現在、見込客のコンタクトは圧倒的にWeb経由が多いと言う。「Webからのコンタクトはお客様がハンドレーザー(手を挙げる人)ですから、いかに熱いうちに気持ちを高められるかだと思います。お客様の気持ちは尊重したいので、ディーラーがなるべく早くコンタクトを取れるよう、システムを整備しています」とマーケティング部・コミュニケーション課 マーケティング担当の矢野幸子氏は語る。
DM送付などの側面支援に加え電話によるダイレクトなアプローチを展開
購入に至り、晴れてオーナーとなった人には、まずDCJから最初のごあいさつを兼ねたプレゼント「BrandWelcome Package」を送付している。中身は、今後クライスラーから発信されるDMなどを保管してもらうための“GARAGE”と書かれた缶や、車の写真を飾ることができるフォトフレームなど、日々の生活の随所でブランドを身近に感じてもらえるような内容だ。この後、グリーティングカードや点検の案内を、DMを中心に送っていく。
一方、販売・サービスのフロントにいるディーラーは、日ごろから適宜、オーナーとのコンタクトを取っていく。家族とも密接にかかわり、子どもの入学などちょっとしたところでお祝いをするなど、訪問機会を日常的に作っている。
このように、メーカー、ディーラーの双方から異なる頻度・方法で定期的なコンタクトを続けることで、オーナーのブランドへの距離感を徐々に縮めていく意図がある。
最近では、アフターサービス強化の一環として、キャンペーンを展開。2006年7~12月にかけて、ディーラーまたは指定のサービス工場で車検もしくは法定点検を受けるとオリジナル・アイテムをプレゼントするという「ウェルカム・キャンペーン」を実施した。抽選で当たるフライトケースやガーメントケース、応募者全員に贈られるオリジナルの日付&時計機能付きスクリーン・セーバーなどを用意し、車検/法定点検を促した。なおこのDMは、第21回「全日本DM大賞」日本郵政公社総裁賞を受賞している(写真1)。全体の通数や頻度は非公表だが、1回につき約2,500部を送付していたとのことだ。DCJからのコンタクト手段として大きな役割を占めるDMであるが、その送付前には、細心の注意を払う。事前にディーラーに送付先を連絡し、それぞれのオーナーの状況(住所変更、何らかのトラブル、すでに商談に入っている、車が故障中など)と照合・確認してもらい、その情報をもとに、送付対象をスクリーニングしている。
DM送付後は、DCJがアウトバウンド・コールを展開。
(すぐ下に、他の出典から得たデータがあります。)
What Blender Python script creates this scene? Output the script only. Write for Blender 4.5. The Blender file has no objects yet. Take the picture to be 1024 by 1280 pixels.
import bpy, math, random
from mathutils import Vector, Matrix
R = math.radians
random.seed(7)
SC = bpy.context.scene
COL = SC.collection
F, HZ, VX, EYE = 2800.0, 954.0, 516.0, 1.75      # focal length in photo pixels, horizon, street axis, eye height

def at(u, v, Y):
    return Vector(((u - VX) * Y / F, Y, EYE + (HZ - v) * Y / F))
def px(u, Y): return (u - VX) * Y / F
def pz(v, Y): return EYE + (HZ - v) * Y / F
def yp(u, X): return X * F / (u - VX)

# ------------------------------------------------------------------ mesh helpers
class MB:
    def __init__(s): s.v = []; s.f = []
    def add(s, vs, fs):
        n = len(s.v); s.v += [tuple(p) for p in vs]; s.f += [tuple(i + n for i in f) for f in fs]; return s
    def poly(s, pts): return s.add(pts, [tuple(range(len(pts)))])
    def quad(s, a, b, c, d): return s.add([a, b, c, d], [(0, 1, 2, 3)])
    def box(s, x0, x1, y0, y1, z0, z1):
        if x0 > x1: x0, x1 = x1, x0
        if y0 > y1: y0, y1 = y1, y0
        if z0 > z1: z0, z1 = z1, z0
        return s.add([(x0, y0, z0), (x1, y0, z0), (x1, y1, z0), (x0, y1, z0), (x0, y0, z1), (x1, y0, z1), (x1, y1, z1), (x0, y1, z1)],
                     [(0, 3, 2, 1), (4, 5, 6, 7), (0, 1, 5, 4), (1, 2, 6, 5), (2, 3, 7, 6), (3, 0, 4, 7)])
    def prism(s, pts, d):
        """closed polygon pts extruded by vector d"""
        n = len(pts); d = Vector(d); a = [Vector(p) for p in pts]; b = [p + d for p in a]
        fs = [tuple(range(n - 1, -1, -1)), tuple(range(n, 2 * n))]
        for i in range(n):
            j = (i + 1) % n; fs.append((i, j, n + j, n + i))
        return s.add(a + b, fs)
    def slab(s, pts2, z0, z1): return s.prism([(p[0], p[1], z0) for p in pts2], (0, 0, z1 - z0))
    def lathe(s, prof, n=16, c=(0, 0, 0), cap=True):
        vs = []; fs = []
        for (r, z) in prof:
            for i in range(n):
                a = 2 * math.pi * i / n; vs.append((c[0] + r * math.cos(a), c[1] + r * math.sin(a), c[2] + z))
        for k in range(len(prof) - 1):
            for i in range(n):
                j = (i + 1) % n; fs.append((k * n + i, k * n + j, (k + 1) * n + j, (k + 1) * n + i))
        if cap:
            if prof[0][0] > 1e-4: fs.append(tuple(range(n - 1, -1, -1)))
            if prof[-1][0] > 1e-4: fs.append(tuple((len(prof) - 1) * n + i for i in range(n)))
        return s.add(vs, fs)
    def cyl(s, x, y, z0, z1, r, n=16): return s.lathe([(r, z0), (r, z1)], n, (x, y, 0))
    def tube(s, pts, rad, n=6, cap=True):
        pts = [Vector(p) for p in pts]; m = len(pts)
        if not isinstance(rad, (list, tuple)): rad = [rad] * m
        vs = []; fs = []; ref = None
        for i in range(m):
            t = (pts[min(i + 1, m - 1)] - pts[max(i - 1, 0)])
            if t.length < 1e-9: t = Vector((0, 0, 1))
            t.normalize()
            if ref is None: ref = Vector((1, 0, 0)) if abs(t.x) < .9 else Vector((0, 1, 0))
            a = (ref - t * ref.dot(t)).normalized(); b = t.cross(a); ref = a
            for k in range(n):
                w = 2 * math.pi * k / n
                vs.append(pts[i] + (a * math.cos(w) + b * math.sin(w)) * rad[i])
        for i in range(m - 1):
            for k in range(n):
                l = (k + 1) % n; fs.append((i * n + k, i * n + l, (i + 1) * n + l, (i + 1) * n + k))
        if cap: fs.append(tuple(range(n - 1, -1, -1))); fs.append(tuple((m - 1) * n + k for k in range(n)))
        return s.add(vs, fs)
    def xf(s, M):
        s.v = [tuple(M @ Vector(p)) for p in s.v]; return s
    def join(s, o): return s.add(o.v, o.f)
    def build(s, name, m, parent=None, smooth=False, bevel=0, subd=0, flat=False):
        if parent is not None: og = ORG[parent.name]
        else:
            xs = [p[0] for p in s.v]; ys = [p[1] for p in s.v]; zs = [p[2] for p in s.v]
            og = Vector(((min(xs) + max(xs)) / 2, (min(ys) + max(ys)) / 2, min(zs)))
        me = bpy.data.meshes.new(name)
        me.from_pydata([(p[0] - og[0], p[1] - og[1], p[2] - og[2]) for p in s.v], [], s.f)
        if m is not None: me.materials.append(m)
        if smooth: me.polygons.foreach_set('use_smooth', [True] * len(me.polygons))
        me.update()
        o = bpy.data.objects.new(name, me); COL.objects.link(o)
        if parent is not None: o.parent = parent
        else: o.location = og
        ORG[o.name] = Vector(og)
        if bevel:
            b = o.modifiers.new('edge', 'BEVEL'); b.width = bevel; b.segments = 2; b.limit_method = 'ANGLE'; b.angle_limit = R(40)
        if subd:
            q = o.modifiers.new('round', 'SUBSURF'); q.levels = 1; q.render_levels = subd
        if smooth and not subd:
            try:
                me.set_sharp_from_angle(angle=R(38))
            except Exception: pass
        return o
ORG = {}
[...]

これは単にディーラー店舗への集客を目的とするものではなく、製品やサービス改善のヒントを得る機会であると考えている。つまり、オーナーの声を聞き、意見や要望、ニーズを吸い上げる機会ととらえているのだ。DCJ側からは、耳寄りなニュースなど、ディーラー店舗への集客に寄与するであろう情報を直接伝えるとともに、「この時期までに車検をしたい」といった要望をディーラーに伝える。あらかじめディーラーがオーナーの状況を知っているかどうかで対応も変わってくるため、それにあったフォローができると言う。
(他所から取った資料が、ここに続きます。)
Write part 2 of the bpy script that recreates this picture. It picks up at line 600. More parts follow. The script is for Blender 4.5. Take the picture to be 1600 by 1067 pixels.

第21回全日本DM大賞において、「日本郵政公社総裁賞」を受賞したDM。キャンペーンの丁寧な説明とともに自動車をかたどったカードが同封されている
ロイヤルティ・プログラムの浸透とさらなる理解促進を
DCJではセールス、サービス双方についてのディーラー向けのマニュアルや、システム上でのトレーニング・ツールを提供。さらに、全国からディーラーの営業担当者を集め、セールス・プロセスなどにかかわる研修を初級・上級とレベル別で実施していると言う。
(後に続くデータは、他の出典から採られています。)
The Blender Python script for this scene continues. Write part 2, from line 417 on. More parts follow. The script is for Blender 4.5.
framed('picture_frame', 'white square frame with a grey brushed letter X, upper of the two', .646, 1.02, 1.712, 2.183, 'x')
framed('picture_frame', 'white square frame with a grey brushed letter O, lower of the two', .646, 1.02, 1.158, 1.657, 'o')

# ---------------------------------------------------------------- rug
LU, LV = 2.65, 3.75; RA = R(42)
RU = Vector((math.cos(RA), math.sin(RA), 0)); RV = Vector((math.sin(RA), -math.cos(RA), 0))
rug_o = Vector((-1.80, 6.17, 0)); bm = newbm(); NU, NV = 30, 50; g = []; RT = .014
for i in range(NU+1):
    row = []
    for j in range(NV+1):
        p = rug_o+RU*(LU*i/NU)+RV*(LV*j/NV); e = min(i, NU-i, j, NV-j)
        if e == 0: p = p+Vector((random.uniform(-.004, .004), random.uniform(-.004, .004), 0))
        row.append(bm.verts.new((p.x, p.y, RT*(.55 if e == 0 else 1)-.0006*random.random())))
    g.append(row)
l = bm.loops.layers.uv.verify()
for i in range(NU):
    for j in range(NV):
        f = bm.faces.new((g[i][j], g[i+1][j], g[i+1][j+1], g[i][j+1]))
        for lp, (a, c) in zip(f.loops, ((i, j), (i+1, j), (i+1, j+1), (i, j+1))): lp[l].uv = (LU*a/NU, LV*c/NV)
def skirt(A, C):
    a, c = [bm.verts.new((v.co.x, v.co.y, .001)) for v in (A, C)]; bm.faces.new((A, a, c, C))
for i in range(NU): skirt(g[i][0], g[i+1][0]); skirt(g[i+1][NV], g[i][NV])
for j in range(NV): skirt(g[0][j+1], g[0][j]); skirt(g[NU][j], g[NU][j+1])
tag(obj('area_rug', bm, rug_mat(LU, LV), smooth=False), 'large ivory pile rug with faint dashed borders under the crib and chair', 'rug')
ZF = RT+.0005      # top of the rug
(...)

顧客向けのイベントなどでも、ブランドをどう伝えていくかや商品の世界観をインプットする場として位置付け、積極的にディーラーの参加を促している。例えば、ジープではオフロード専門の自動車としての走りを体感してもらうアウトドアのイベントを盛んに行っている。一方で、高級ホテルに展示したり、宿泊された方にカタログを差し上げたりといったことを通じ、都市型ユースの世界観を伝えているそうだ。
ロイヤルティ・プログラムを開始して2年が経過した。最近では、徐々にディーラーの理解が得られてきた。これまではディーラーへの浸透を目的としてきたが、現在はいかに積極展開するかという段階に入っており、まさにこれからが勝負であると意気込む。
DCJによれば、いまや販売店を訪れる人は、訪問時点ですでに購入決定へと意志が近付いており、購入前のアクションから購入までのスピードが速まっていると感じているそうだ。また、デザイン面で訴求力が強い商品という特徴があるため、感性消費型の傾向があるという。DCJでは、こうした動向を踏まえ、お客様にとってのバリューが何にあるのかを探るのが課題であり、成功のポイントだと考えている。これを把握するためにも、販売・サービスの現場であるディーラーとの協働関係を、さらに強化していきたいとしている。